Y tal es así que la impostura de la puesta en escena no termina en la elección del plano-secuencia como motor narrativo, sino que trasciende también a otros elementos igualmente importantes: para otorgar mayor credibilidad a la agonía del estreno de una función teatral, para sugerir un trasiego entre bambalinas que no es capaz de escenificar un esquemático vaivén de los actores dentro y fuera del plano, una banda sonora protagonizada por una solitaria batería inunda la película con su aparente estilo improvisatorio. Un disfraz, otro capricho estético. Pero a la hora de la verdad, cuando la película necesita remarcar el lirismo de aquello que está ocurriendo, Iñárritu renuncia a la música de Antonio Sánchez y coloca en su lugar compases aislados de Mahler o de Ravel, en una amalgama que no sólo puede resultar complaciente sino que pone además en duda la idoneidad del instrumento solista como narrador en el plano sonoro.
Con el ambicioso deseo de que el relato contenga un discurso complejo y completo, el autor del film ha añadido también breves referencias a la peligrosidad de las redes sociales como creadores de realidades paralelas, en las que la fama se mide a través de elementos que no tienen valor alguno en la realidad, o cómo el ejercicio de la crítica se ha cerrado sobre sí mismo y ya ni es comunicante para el público ni ayuda en modo alguno al propio artista. Pero la película no habla de ambos temas integrándolos en la fábula que propone, sino que los inserta a lo largo de la trama a modo de añadido, de accesorios que aparecen como parte de un discurso complaciente, que necesita de una fluidez en su narración y velocidad en sus diálogos para que detectar la manera trasnochada y simplista con la que se habla de las cosas se convierta en una tarea imposible.
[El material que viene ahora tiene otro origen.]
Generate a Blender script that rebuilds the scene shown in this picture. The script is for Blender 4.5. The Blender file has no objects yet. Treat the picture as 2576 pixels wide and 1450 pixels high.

El histrionismo de los actores – un elemento que el público suele aplaudir a la hora de la entrega de premios – ha quedado en consonancia con el resultado de la propuesta estética, que bascula entre la belleza de la iluminación ideada por el operador de cámara y la arrolladora personalidad del realizador, cree que su caos interno es indicio inequívoco de genio y también productor de significado. Lo cierto es que no estamos tan lejos de Biutiful (2009) como puede parecer: Iñárritu vuelve a echar mano de lo sobrenatural como forma de alcanzar una profundidad en sus personajes que no ha podido conseguir a través del background o de la propia trama en la que se ven envueltos. El personaje protagonista vuela sobre la ciudad como si hubiese quedado preso en una película de Fellini, mientras su hija mantiene un hermoso y fortuito encuentro con uno de los actores de la función en los exteriores del teatro. La cámara se acerca a ellos y los rostros vuelven a deformarse, el encanto del momento queda comprometido de nuevo por la puesta en escena. Se trata de una película en la que Alejandro González Iñárritu pretende imponer su fuerte personalidad artística sobre la obra, en lugar de hacer uso de sus virtudes para proponer un relato más hondo y menos complaciente. Pero no hay lugar para poner nada en duda: cuando la cámara vuelve a posarse sobre la señora encargada de la crítica de la obra teatral para verla marchar de la platea es para recordarnos que lo único que está dispuesto a admitir Birdman es el aplauso incontestable.